— start of DATA EXCERPTS —
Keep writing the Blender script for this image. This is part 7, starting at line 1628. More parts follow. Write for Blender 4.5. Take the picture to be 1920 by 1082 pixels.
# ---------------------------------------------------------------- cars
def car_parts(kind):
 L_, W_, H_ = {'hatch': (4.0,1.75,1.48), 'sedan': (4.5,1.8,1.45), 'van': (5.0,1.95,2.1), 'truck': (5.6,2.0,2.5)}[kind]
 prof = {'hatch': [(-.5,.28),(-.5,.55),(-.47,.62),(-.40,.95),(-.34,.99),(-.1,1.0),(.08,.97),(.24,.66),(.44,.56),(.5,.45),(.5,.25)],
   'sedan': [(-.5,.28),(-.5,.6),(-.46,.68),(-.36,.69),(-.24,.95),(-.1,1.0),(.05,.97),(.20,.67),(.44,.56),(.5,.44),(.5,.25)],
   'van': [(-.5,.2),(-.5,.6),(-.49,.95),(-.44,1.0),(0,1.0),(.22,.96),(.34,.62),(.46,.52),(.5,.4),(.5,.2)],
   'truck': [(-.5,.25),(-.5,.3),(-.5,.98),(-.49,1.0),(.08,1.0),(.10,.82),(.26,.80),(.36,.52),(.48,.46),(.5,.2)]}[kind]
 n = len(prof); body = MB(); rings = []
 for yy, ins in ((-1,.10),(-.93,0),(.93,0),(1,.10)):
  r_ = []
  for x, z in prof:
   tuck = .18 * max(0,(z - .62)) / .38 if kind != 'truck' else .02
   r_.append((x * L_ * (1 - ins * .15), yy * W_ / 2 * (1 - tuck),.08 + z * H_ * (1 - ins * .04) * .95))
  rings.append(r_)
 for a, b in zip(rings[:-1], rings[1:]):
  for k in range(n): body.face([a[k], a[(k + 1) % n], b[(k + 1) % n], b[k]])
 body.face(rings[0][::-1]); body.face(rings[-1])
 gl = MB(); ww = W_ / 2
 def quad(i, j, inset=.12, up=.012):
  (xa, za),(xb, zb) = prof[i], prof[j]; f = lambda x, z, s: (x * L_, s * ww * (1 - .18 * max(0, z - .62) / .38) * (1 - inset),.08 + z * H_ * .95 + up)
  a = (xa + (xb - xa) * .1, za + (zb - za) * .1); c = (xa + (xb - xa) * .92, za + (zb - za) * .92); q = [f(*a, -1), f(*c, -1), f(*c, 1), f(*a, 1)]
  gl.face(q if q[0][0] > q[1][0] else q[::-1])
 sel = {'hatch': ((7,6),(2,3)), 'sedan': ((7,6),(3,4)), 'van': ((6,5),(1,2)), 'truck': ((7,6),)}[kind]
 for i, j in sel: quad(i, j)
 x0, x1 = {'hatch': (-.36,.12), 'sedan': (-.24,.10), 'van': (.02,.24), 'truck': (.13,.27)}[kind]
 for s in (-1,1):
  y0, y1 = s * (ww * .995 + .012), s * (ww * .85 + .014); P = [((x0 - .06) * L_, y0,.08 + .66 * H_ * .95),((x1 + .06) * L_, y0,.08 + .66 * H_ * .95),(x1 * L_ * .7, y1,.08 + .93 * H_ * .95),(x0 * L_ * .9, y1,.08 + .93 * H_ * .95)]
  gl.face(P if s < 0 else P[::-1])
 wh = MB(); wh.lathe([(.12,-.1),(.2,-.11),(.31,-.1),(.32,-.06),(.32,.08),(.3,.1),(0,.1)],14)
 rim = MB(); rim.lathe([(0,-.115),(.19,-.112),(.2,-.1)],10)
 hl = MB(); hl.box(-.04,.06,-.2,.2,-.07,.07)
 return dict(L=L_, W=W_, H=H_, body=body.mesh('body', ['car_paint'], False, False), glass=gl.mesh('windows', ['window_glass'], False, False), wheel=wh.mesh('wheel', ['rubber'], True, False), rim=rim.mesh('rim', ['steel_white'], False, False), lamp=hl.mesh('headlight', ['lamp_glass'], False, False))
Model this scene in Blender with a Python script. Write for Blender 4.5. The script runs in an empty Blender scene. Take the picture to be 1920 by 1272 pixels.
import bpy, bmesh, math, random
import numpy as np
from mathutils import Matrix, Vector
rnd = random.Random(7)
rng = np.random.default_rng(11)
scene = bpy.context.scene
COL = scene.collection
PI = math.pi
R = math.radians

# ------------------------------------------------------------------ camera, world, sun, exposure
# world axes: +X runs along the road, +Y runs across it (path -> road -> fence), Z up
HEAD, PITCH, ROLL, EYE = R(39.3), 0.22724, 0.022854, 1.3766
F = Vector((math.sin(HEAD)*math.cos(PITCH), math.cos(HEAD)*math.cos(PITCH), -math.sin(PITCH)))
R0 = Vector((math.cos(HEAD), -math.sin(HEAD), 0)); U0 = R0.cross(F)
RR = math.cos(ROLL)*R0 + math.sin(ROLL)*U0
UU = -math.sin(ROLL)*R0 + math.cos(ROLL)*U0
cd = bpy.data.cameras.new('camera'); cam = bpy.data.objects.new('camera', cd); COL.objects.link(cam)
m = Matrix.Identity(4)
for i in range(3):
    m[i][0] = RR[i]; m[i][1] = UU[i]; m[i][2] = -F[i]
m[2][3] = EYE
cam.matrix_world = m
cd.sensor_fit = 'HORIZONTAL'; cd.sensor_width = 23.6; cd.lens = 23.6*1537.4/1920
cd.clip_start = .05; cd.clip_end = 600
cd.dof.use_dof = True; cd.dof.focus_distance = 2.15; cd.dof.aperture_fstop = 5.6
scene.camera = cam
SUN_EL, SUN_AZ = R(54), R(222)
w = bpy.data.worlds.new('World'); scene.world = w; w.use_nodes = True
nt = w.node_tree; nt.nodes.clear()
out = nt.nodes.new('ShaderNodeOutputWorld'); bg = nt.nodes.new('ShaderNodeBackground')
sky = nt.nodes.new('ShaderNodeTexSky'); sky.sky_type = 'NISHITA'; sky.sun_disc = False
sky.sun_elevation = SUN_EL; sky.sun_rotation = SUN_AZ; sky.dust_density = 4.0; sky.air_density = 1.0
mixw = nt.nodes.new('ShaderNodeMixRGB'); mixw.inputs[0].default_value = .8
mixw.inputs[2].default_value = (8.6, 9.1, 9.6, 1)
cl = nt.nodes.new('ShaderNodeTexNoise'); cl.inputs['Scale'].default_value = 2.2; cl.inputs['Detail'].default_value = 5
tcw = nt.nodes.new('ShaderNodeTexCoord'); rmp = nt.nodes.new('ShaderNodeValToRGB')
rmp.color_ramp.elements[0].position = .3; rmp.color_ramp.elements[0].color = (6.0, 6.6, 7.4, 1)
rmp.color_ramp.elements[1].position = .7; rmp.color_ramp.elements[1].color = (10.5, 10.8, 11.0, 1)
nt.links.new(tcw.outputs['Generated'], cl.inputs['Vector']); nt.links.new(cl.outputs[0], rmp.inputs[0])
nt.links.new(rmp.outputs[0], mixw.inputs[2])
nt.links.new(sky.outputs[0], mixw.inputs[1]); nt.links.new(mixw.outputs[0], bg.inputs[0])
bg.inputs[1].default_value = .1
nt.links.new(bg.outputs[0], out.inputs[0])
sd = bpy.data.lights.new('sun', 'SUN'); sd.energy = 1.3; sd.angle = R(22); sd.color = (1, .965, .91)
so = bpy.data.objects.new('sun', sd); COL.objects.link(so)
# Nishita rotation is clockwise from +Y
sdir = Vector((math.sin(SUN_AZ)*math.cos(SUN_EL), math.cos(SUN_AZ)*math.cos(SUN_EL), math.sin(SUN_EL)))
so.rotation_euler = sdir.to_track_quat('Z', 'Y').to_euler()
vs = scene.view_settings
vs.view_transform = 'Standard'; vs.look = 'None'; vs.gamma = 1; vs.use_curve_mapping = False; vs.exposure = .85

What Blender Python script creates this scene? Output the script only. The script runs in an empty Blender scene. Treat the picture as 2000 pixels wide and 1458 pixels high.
— end of DATA EXCERPTS —
» WRITTEN TASK: Output, from the data above, the lines from the line with "Model this scene" to the line with "R = math.radians" exactly as they stand, both ends included and nothing else.

» EXERCISE OUTPUT:
Model this scene in Blender with a Python script. Write for Blender 4.5. The script runs in an empty Blender scene. Take the picture to be 1920 by 1272 pixels.
import bpy, bmesh, math, random
import numpy as np
from mathutils import Matrix, Vector
rnd = random.Random(7)
rng = np.random.default_rng(11)
scene = bpy.context.scene
COL = scene.collection
PI = math.pi
R = math.radians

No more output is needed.